Considerable useful information concerning Alto lands will be found in the chapter devoted to the Inlet drainage scheme, one of the biggest in the state.

Lands in Alto Township run up to two hundred and fifty and three hundred dollars, and I doubt if the latter figure could buy a single acre of the beautiful Morris Cook farm, just east of town. Mr. Cook is a splendid farmer and when he speaks of threshing a season's crop, it means anything from ten thousand bushels upward. Mr. Cook holds to the theory that one year with another, it pays to market one's grain from the mouth of the machine, and in his admirable system of keeping track of things, his figures prove the truth of his theory.

The village of Steward is only six miles from Rochelle and very naturally trade at Rochelle, the larger place, would gravitate that way, but Steward has some splendid stocks of general merchandise and the merchants enjoy a splendid trade, running as high as fifty-five thousand dollars in a single year, I have been told, with one of them, Mr.
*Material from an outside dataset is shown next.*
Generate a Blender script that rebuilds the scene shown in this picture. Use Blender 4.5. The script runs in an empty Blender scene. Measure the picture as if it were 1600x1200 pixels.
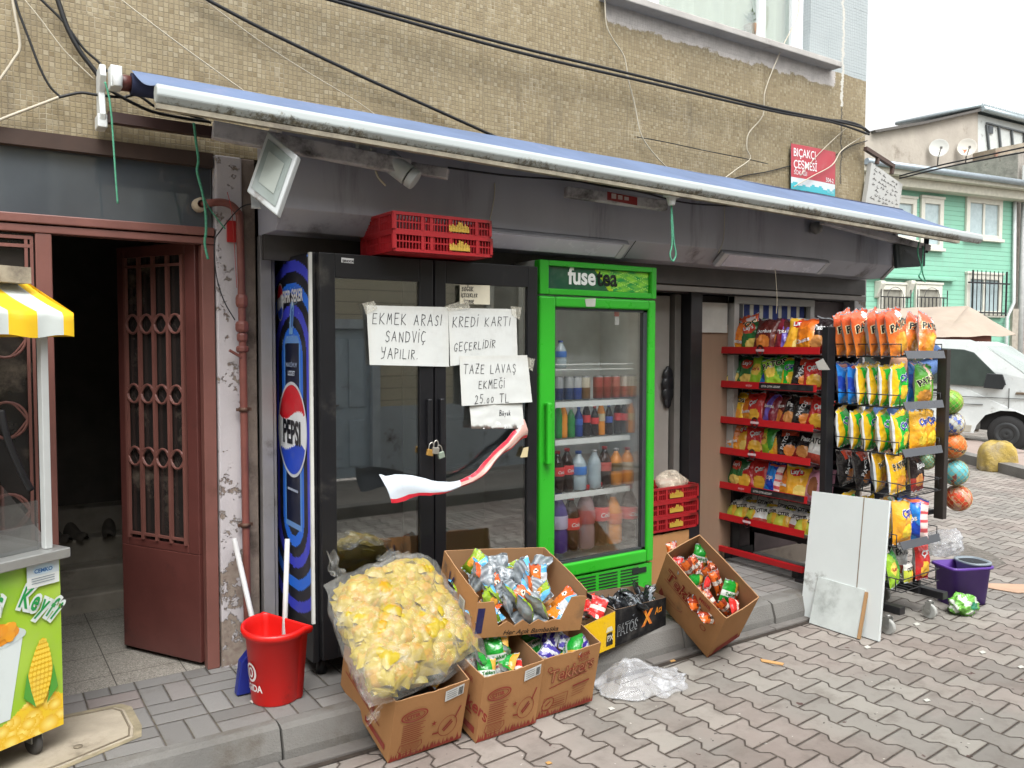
import bpy, bmesh, math, random
from mathutils import Vector, Matrix, noise as mnoise
R = math.radians
PI = math.pi
sc = bpy.context.scene
col = sc.collection

# ------------------------------------------------------------------ camera
CF, CYAW, CPIT, CROL, CH = 1287.0, R(33.76), R(-2.684), R(0.119), 1.68
_fw = Vector((math.sin(CYAW)*math.cos(CPIT), math.cos(CYAW)*math.cos(CPIT), math.sin(CPIT)))
_rt = Vector((math.cos(CYAW), -math.sin(CYAW), 0))
_up = _rt.cross(_fw)
_r2 = _rt*math.cos(CROL) + _up*math.sin(CROL)
_u2 = -_rt*math.sin(CROL) + _up*math.cos(CROL)
CAM = Vector((0, 0, CH))
cd = bpy.data.cameras.new('camera')
cam = bpy.data.objects.new('camera', cd)
col.objects.link(cam)
cam.matrix_world = Matrix(((_r2.x, _u2.x, -_fw.x, 0), (_r2.y, _u2.y, -_fw.y, 0), (_r2.z, _u2.z, -_fw.z, CH), (0, 0, 0, 1)))
cd.sensor_width = 36; cd.lens = CF/1600*36; cd.clip_start = 0.05; cd.clip_end = 600
sc.camera = cam
# ------------------------------------------------------------------ sky, sun, exposure
SUN_EL, SUN_AZ = R(58), R(200)           # soft high daylight from the street side
w = bpy.data.worlds.new('World'); sc.world = w; w.use_nodes = True
nt = w.node_tree; nt.nodes.clear()
wo = nt.nodes.new('ShaderNodeOutputWorld'); bg = nt.nodes.new('ShaderNodeBackground')
sky = nt.nodes.new('ShaderNodeTexSky'); sky.sky_type = 'NISHITA'; sky.sun_disc = False
sky.sun_elevation = SUN_EL; sky.sun_rotation = SUN_AZ; sky.air_density = 1.0; sky.dust_density = 6.0; sky.ozone_density = 1.0
hs = nt.nodes.new('ShaderNodeHueSaturation'); hs.inputs['Saturation'].default_value = 0.05; hs.inputs['Value'].default_value = 2.0   # overcast: bright, almost colourless cloud
nt.links.new(sky.outputs[0], hs.inputs['Color']); nt.links.new(hs.outputs[0], bg.inputs[0])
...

John P. Yetter, the postmaster.

Rev. F. A. Graham, pastor of the Methodist Episcopal Church here and at Fertile Valley, has two very substantial congregations and his Sunday schools are very prosperous.

Steward Of Today

Steward, located in the midst of the best body of land on this earth almost, naturally reaps many advantages, one of which is that until Scarboro, just below it, was platted, one million bushels of grain and over were marketed every year there. Three large elevators take care of it and in one of them there are three dumps which may be operated at the same moment, so that one man may come to market black oats, another may market white oats and still another with wheat, barley or corn may be served without interference. This grain elevator of Shearer Brothers, on one occasion paid out in one day for grain, $22,000. I doubt if any place of ten times the size of Steward can make that boast. This is the concern, too, which does a large banking business as well as grain business and, too, they own one of the elevators at Scarboro.

What is true of the grain trade is true of the livestock trade. H. K. Sherlock, one of the buyers, spent $24,000 for six weeks' receipts. In two other months he paid out $22,000. Besides him, other dealers buy: Mr. G. W. Durin, Peter Daum, P. C. Wagner and Thomas Kelley.
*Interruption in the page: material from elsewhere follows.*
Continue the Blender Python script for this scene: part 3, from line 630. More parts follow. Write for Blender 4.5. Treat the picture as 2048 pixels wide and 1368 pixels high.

Another elevator is owned by the Neola Company, the Armours, and the third is called the Farmers, I believe.

The First National Bank is owned largely in the Titus family, it has a capital of $25,000 and a surplus of over $5,000.
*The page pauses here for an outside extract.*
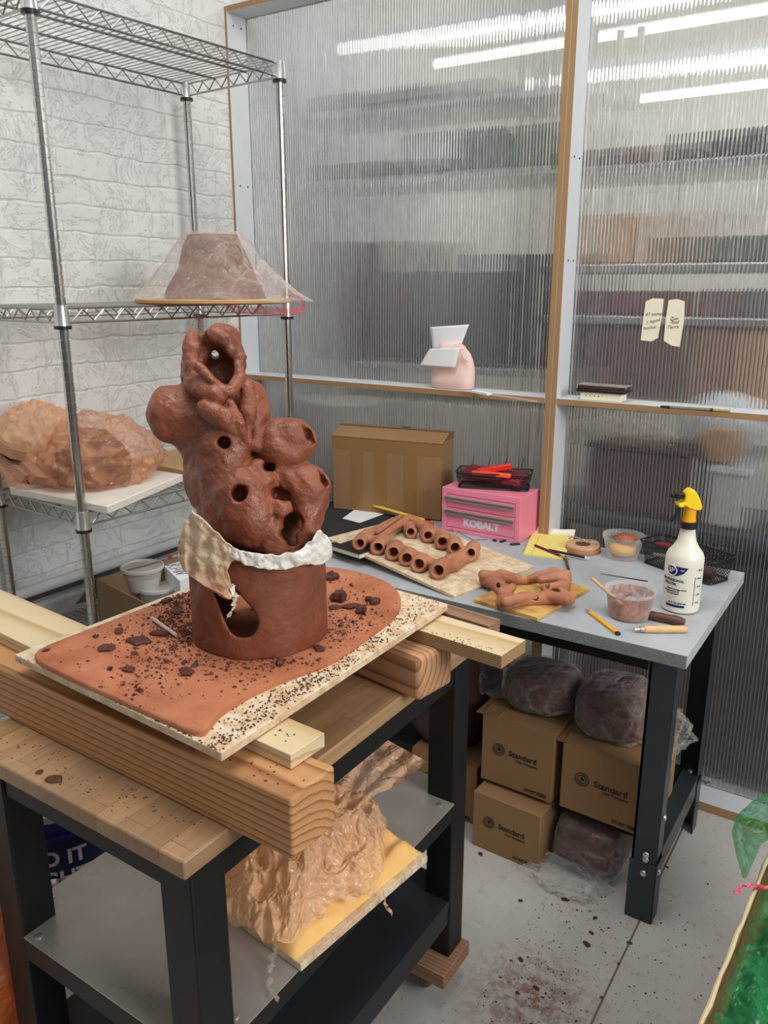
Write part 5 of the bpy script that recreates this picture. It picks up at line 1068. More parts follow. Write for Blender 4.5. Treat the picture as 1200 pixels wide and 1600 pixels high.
# board with the clay ring
bl, bt_, brt, bb_ = Z(511, 840, ZK+.046), Z(603, 801, ZK+.05), Z(800, 873, ZK+.012), Z(710, 931, ZK+.008); bt_ = bl+(brt-bb_)
d1 = (bb_-bl).normalized(); M_ = frame_M(bl, bb_-bl, bt_-bl); iM = M_.inverted(); bw_, bh_ = (bb_-bl).length, (bt_-bl).length
rbx = thing('plaster_board', 'pale plastered board carrying the long clay ring, propped on two books', 'board', tuple(bl), rot=M_.to_euler())
obj('board_sheet', MB().box(0, bw_, 0, bh_, -.009, 0), 'board', rbx, bevel=.001)
def on_board(px, py, h=0): # point of the propped board seen at a pixel
    nrm = M_.col[2].to_3d(); r_ = ray(px, py); return _c+r_*(((bl-_c).dot(nrm)+h)/r_.dot(nrm))
def ring_prims(loop, r, mouths, onf, h0):
    pr = []; n = len(loop)
    for i in range(n):
        (x, y, rr), (x2, y2, r2) = loop[i], loop[(i+1) % n]; pr.append(('cap~', tuple(onf(x, y, h0(rr))), tuple(onf(x2, y2, h0(r2))), rr, r2, .005))
    return pr
LP1 = [(566, 843, .018), (582, 836, .018), (604, 824, .018), (622, 814, .016), (645, 814, .018), (668, 828, .020), (690, 838, .021), (708, 850, .021), (718, 862, .018), (720, 874, .018), (708, 884, .018), (690, 888, .018), (662, 876, .018), (640, 866, .018), (618, 856, .018), (596, 848, .018)]
f1 = lambda x, y, h: on_board(x, y, h)
pr = ring_prims(LP1, 0, None, f1, lambda r: r*.8)
PIPE = [((561, 850), (583, 828), .019, .012), ((590, 856), (603, 836), .020, .013), ((614, 864), (622, 850), .021, .014), ((635, 873), (640, 862), .020, .014), ((654, 882), (662, 872), .021, .014), ((684, 892), (700, 878), .022, .014),
        ((642, 832), (636, 818), .018, .011), ((669, 837), (664, 826), .021, .012), ((691, 847), (690, 834), .022, .013), ((711, 856), (706, 842), .022, .013), ((736, 864), (742, 850), .019, .011), ((703, 876), (735, 868), .017, 0)]
PIPE = [(p1, (p1[0]+(p2[0]-p1[0])*.62, p1[1]+(p2[1]-p1[1])*.62) if m else p2, r*1.12, m) for (p1, p2, r, m) in PIPE]
for (p1, p2, r, m) in PIPE: pr.append(('cap~', tuple(f1(*p1, r*.8)), tuple(f1(*p2, r*.85)), r, r*.95, .006))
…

Besides owning the harness shop, E. T. Corwin runs the garage there and he tells me there are nearly one hundred automobiles tributary to Steward. Something like thirty were sold in the place last season.

The residences of Steward are of the very highest class. Besides that of Mr. Steward, the founder is one owned by A. A. Richardson, costing $12,000. Cement sidewalks are laid before every lot in Steward. This is one of the few places which has an independent electric light all night service, called the Steward Electric Light and Water Company, managed by L. D. Beitel. The town is lighted by fifteen 64-candlepower Tungsten lights, and never since Mr. Beitel has controlled the plant has the town been without light. Steward also has a splendid water service furnished by the electric light company at moderate figures. The pressure can be made seventy-five pounds to the square inch in an instant.

Hon. Wesley Steward, who founded the little place, died not long ago, leaving Mrs. Steward, his widow, and Miss Bertha, his daughter, two charming ladies, surviving him. Miss Steward is a member of the Rochelle chapter, D. A. R. She also is a member of the State Historical Society and is very much interested in historical subjects. Her father, before his death, kept a diary every day of his life after he came to Alto Township in 1855, and therein every transaction was recorded just as it occurred, and when it occurred. When he came there he bought up 2,100 acres of land and his brother, Lewis, owned 1,300 acres more. Mr. Steward broke the first furrow on the land on which he lived and on which the village of Steward is situated, and ever since 1855, he lived on that land. During all his long career he was one of the leading citizens of Illinois and in Lee County, no one occupied a greater share of public esteem. Since his death, Mrs. Steward and Miss Steward spend much of their time in travel, especially during the winter months.

The business men of the place may be set down as follows: E. T. Corwin, as stated already; John P. Yetter, general merchant and postmaster, and he runs one of the best equipped stores I ever have seen; William Cratty, blacksmith; William Stauffer, blacksmith; the electric light and power plant; First National bank; Shearer Bros., grain and banking; The Farmer's Elevator, A. Coon, manager; Neola elevator, F. F. Nelson, manager; M. M. Fell, life insurance agent; Dr. G. Kimball; Dr. J. M. Durin; F. P. Barnett, groceries; W. A. Foster, restaurant; Thomas F. Kirby, farm implements; The O 'Neil Estate, general merchandise, a very large store; C. O. Raymond, painter; G. A. Ruckman, hardware; Will Daum, plumber; W. W. Holton, barber; City Hotel, and the Telephone Exchange.

Among the most successful farmers are Morris Cook, Ole J. Prestegaard, the very wealthy family of Herrmann, some of whom live over in Willow Creek, Ira Cooper, Elmer Smith, and the Henning Brothers. Peter Daum is another.

Farm lands of Alto have gone out of sight in price, so that it is impossible for me to quote it.

Just now, two railroads pass through Steward, the old Kinckley road, now the Chicago, Burlington and Quincy, and the Chicago, Milwaukee and St. Paul running north and south.